─── GIVEN RECORDS ───
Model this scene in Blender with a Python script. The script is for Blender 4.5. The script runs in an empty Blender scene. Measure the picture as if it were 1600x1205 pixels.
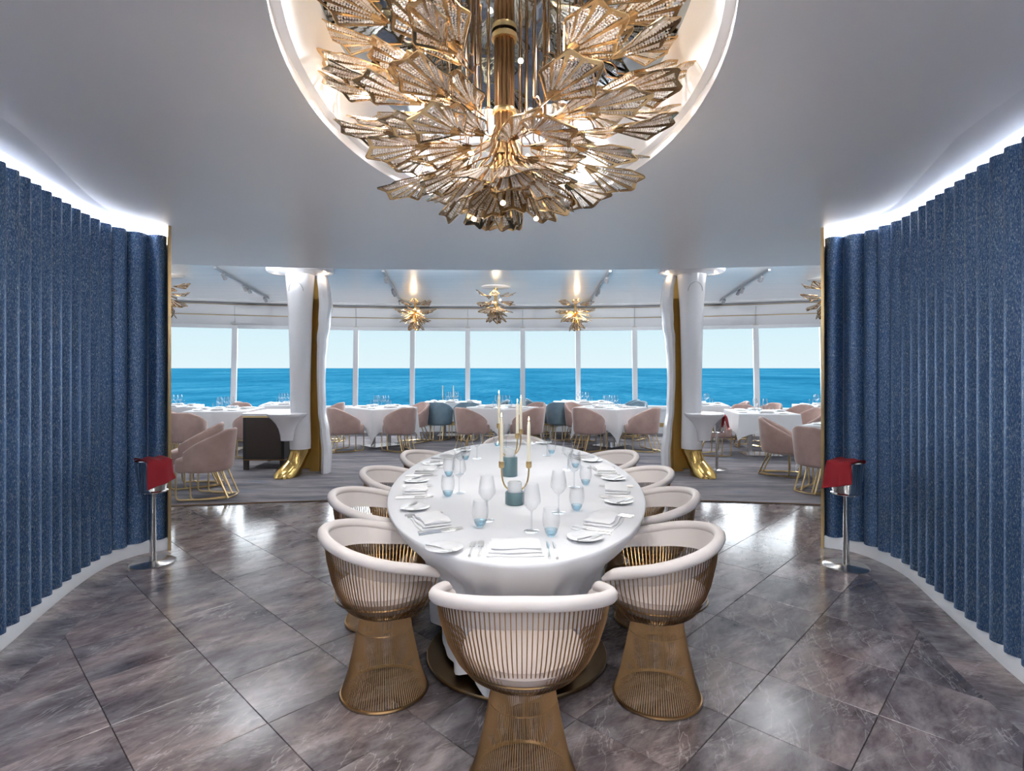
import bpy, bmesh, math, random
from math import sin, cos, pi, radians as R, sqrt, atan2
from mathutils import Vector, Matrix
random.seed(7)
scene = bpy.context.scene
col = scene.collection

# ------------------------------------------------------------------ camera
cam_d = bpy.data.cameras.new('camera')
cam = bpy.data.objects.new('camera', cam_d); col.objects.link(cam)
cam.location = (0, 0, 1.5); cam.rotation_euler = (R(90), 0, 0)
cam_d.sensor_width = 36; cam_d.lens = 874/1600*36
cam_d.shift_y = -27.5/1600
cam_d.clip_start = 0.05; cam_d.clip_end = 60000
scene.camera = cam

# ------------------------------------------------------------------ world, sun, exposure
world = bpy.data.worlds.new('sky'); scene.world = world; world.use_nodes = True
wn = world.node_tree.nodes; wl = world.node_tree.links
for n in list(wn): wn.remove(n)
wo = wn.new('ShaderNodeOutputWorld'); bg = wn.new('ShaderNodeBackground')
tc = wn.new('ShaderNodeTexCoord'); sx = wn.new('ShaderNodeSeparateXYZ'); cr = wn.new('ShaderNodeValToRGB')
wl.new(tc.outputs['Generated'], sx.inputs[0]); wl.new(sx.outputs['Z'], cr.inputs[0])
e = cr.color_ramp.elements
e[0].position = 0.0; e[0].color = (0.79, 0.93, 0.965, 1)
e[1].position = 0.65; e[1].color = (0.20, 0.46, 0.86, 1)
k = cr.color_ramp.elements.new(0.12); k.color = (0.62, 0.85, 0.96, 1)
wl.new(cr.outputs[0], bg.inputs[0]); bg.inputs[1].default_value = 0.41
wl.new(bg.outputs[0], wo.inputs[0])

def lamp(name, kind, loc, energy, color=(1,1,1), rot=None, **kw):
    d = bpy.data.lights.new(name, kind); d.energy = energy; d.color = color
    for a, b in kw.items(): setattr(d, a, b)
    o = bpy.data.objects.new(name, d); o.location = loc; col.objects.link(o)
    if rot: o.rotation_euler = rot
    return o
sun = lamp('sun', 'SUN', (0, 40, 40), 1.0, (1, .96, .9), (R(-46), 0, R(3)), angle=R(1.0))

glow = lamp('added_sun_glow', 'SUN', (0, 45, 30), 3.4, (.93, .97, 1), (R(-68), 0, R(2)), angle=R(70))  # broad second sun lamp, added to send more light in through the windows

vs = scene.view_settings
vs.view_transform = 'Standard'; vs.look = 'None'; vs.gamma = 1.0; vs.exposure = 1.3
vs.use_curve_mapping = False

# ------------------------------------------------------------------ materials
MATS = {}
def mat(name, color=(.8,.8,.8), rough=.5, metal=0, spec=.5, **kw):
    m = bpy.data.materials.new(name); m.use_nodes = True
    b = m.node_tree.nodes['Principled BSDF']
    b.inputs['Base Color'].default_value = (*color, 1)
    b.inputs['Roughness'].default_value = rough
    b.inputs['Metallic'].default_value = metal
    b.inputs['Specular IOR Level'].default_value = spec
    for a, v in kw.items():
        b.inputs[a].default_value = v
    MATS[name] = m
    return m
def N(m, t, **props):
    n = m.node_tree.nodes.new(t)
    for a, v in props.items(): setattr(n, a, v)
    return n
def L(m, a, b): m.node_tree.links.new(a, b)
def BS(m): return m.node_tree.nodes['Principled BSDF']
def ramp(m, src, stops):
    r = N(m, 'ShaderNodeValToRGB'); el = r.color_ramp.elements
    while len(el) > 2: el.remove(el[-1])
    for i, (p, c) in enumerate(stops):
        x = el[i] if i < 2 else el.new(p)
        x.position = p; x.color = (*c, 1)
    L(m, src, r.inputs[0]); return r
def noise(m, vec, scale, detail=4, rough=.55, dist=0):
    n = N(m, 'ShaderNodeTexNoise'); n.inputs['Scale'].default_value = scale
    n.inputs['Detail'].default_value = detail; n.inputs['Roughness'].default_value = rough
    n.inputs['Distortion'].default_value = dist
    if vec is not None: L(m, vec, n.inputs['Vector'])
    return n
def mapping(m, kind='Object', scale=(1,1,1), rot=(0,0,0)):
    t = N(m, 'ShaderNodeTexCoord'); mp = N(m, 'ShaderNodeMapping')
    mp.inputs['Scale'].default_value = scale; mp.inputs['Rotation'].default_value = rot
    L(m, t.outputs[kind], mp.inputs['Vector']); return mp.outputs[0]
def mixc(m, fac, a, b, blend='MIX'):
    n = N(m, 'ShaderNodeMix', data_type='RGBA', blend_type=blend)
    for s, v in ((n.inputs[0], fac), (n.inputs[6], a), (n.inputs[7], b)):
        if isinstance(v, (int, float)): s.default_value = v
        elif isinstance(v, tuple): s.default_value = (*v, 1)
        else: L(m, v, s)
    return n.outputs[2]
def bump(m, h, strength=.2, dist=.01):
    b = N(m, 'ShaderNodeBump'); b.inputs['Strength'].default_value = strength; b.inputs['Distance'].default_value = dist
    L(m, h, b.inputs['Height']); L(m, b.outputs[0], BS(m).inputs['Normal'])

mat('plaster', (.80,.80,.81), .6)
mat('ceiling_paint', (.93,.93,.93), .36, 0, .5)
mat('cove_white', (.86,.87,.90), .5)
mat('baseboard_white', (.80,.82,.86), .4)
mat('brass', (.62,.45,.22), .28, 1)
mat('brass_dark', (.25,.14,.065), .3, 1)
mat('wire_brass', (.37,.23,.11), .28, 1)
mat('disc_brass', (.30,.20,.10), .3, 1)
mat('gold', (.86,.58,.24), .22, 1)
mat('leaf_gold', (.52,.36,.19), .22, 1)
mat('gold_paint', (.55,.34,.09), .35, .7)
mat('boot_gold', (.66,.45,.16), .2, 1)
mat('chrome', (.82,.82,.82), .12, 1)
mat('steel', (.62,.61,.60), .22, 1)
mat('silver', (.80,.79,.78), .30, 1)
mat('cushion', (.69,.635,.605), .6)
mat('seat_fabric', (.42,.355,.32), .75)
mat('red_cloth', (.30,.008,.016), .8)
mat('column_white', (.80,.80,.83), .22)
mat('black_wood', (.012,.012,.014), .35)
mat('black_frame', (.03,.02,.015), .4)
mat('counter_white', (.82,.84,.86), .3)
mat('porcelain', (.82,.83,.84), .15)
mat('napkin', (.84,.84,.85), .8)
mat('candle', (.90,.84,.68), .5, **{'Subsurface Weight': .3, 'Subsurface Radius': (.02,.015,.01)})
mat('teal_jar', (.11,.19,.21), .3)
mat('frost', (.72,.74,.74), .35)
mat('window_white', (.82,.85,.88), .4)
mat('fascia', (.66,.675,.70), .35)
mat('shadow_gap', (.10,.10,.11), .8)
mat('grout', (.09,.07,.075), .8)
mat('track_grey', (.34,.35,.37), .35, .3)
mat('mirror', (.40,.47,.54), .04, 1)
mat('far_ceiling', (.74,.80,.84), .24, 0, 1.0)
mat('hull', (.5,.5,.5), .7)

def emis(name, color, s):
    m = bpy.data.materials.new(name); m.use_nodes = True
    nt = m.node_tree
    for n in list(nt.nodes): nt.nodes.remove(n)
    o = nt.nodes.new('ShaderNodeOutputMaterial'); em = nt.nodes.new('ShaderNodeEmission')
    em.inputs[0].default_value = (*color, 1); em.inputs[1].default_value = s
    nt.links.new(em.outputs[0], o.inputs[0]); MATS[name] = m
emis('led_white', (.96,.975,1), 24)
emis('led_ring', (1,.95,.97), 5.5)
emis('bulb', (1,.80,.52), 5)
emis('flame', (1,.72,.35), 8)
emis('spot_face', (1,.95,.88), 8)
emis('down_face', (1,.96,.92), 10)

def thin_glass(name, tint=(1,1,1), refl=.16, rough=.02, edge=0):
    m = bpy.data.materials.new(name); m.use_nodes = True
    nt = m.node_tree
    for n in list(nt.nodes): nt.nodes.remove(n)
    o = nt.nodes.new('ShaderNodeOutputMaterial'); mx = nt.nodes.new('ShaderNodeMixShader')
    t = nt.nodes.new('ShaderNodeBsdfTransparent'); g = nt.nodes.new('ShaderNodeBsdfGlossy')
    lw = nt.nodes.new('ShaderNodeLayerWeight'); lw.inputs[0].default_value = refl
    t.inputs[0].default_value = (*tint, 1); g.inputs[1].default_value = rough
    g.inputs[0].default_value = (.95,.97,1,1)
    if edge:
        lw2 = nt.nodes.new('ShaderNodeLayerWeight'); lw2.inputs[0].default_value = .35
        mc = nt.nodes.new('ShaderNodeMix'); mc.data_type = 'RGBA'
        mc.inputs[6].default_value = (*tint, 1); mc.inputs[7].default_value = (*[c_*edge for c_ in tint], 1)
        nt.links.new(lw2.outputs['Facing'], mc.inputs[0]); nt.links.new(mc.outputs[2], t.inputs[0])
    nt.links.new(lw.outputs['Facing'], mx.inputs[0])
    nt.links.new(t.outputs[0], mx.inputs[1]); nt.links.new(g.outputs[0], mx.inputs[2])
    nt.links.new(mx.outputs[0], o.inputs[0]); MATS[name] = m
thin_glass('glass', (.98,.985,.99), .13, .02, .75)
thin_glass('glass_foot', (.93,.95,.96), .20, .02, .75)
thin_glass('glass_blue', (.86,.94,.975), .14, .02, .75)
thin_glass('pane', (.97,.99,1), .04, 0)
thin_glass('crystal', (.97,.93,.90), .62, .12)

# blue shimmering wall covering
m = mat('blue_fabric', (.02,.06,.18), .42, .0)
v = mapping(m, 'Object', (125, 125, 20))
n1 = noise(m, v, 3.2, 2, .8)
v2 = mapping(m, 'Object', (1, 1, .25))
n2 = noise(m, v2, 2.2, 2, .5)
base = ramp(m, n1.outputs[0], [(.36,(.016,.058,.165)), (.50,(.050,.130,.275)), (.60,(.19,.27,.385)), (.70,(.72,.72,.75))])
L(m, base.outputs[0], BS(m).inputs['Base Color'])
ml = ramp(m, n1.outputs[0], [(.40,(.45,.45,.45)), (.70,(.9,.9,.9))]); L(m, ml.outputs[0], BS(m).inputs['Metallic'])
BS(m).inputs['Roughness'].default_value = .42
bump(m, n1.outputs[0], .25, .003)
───
─── GIVEN RECORDS ───
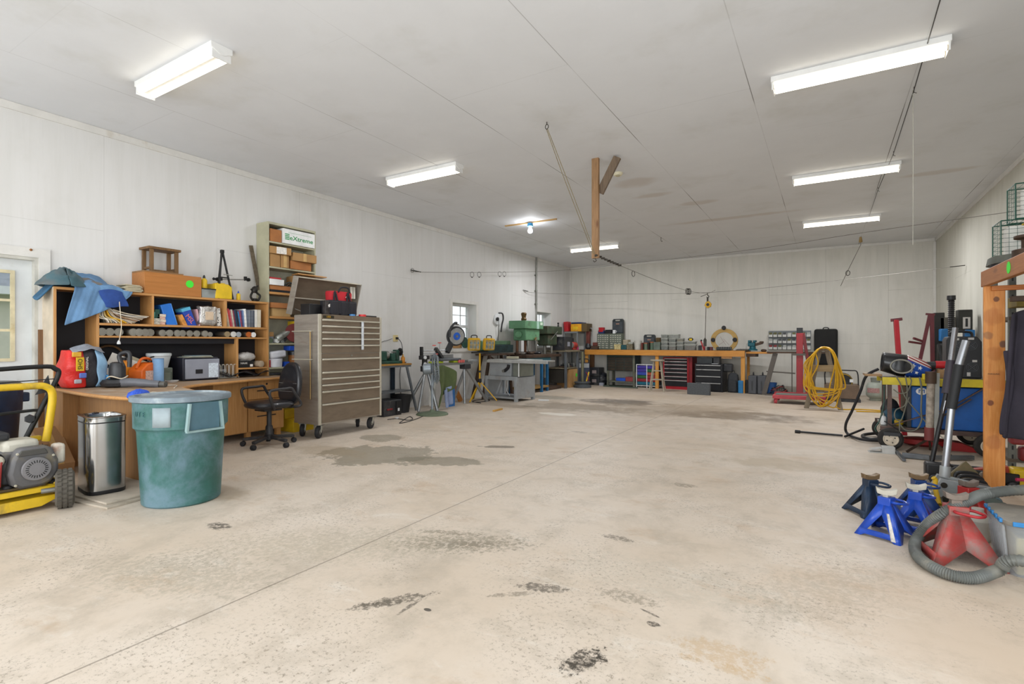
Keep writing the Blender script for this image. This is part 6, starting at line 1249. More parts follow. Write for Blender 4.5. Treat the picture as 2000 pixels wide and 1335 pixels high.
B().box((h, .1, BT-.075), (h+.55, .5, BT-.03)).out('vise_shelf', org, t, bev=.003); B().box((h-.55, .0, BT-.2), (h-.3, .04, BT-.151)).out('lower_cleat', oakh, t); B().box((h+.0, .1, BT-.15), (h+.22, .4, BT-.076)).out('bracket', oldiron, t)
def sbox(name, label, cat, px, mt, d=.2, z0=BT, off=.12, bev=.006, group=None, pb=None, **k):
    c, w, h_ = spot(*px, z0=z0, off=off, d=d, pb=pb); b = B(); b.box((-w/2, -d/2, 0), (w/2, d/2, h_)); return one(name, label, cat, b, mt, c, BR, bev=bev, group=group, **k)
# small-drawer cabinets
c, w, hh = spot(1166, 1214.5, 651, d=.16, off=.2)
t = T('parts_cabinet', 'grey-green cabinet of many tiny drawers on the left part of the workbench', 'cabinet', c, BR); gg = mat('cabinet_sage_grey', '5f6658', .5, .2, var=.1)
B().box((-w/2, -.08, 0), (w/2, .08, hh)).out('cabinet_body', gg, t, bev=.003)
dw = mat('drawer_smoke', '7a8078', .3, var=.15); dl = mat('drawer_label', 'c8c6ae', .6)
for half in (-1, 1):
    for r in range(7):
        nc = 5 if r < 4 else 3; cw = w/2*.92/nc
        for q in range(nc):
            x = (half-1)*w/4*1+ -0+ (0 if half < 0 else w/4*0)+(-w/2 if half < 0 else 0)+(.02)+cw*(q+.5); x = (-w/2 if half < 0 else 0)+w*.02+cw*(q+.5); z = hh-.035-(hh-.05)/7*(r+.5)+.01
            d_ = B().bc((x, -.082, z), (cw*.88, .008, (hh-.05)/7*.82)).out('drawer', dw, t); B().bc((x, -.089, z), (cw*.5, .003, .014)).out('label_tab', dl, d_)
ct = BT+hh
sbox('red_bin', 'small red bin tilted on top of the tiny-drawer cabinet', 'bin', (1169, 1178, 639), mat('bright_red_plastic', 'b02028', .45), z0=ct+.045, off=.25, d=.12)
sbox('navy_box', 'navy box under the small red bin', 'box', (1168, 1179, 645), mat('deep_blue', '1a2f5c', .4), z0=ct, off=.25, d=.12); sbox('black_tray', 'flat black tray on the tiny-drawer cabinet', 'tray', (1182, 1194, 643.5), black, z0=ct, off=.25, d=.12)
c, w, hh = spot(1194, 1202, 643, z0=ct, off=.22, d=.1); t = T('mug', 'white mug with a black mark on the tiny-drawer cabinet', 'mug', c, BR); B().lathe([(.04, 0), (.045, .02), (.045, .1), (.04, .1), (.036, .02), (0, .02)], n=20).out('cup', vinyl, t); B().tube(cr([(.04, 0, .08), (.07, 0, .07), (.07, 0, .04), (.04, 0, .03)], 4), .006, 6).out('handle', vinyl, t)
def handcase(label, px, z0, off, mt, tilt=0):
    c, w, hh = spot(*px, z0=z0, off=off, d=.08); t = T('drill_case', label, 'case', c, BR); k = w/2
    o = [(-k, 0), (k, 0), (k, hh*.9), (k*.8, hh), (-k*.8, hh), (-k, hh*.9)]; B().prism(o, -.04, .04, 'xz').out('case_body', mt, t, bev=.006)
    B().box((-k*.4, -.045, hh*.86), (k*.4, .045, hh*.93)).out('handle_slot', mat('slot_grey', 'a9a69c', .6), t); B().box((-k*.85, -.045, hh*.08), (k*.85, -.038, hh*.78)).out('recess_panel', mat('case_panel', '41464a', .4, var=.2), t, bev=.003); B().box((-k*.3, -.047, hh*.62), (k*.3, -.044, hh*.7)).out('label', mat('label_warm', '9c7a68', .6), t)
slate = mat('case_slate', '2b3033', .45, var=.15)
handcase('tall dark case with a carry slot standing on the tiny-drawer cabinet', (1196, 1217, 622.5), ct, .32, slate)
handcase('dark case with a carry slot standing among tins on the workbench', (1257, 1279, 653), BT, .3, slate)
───
Leave out the pictures, and copy only the lines from the one holding "Model this scene" through the one holding "col = scene.collection", exactly as written.

Model this scene in Blender with a Python script. The script is for Blender 4.5. The script runs in an empty Blender scene. Measure the picture as if it were 1600x1205 pixels.
import bpy, bmesh, math, random
from math import sin, cos, pi, radians as R, sqrt, atan2
from mathutils import Vector, Matrix
random.seed(7)
scene = bpy.context.scene
col = scene.collection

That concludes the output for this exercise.